Мы не понимали друг друга — это было явно и несомненно. В конце концов Васильев предложил вариант смягчения: объявить в газетах новый набор, но до меня никак не доходило, почему прошедшие уже через горнило конкурсных отборов, почему проучившиеся уже — и успешно! — целый год в школе семинара, должны они держать снова абитуриентские экзамены на общих основаниях. И тут я услышал правду:
— Они должны понимать, что учиться в Васильевской школе — это большая честь для них и им придется теперь постоянно подтверждать свое право считаться артистом театра Васильева.
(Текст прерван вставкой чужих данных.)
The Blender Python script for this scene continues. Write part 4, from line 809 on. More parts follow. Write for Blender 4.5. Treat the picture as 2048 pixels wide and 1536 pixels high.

Высокомерная эта и оскорбительная мысль была сформулирована так открыто, с такой бесстыдной прямотой, что сразу же обрела статус очевидности. И я согласился. Я уговорил большинство своих учеников снова пройти через мясорубку вступительных состязаний, пообещав им, что все они обязательно будут зачислены; я провел десятки консультаций с новичками, просмотрел и просеял сотни сумасшедших артистов, выслушал тысячи стихов, басен, прозаических отрывков, и, когда после бесчисленных песен, танцев, имитаций и импровизаций, я представил Васильеву и двум его подручным тридцать четыре новых абитуриента, отобранных для первого тура вступительных экзаменов, он прослушал их в невыносимой похоронной тишине , объявил, что не пропускает на второй тур ни одного человека и прикрыл семинар окончательно. Его выдумка с повторным набором оказалась не уступкой, а только отсрочкой.
Я собрал свои вещи и уехал на Левый Берег.
Больше мы не виделись — я поставил на нем крест.
Но сам феномен Васильевской безжалостности долгое время не оставлял меня в покое. Зализывая раны в своей однокомнатной норе, я то и дело возвращался к бессмысленному происшествию на улице Воровского. Шли месяцы, проходили годы, жизнь продолжалась, она неутомимо подбрасывала новые аттракционы и похлеще и покруче прежнего, а ответа о Васильеве не было. Лишь постепенно, вместе с успокоением, наступила относительная ясность. Задним числом я начал догадьшаться, что был наивным дураком, принимая происходящее вокруг нашей студии за чистую монету доброжелательства. Однажды я позволил себе и вот такое допущение: параллельно с идеей создания семинара Васильев высиживал и идею его разгрома.
Противоречивость устремлений — клеймо одаренности.
И я вспомнил один из заветных монологов талантливого человека. Уединившись со мной в своем музее после первого вступительного экзамена в семинаре "10 времен года", он мне признался...
Но сначала о самом экзамене.
Это был мой несомненный шедевр.
Это был упоительный экзамен-спектакль.
Я уже отобрал на предварительных консультациях всех, кто мне был нужен, и смысла в проведении дополнительных испытаний не было никакого. Но Васильев требовал с тупой настойчивостью: все должно быть как положено, по всем правилам, по всей форме, и я решил порезвиться — сделать все мероприятие шикарным. "Устроим все наоборот, — сказал я Розе[13]
— обычно экзамен проводится как пытка, полная ужаса и нечеловеческих усилий, а мы сделаем все, чтобы превратить его в сплошное удовольствие для абитуриентов". Роза поняла все и улыбнулась. Я тоже улыбнулся, и машина антиинтриги завертелась на полные обороты.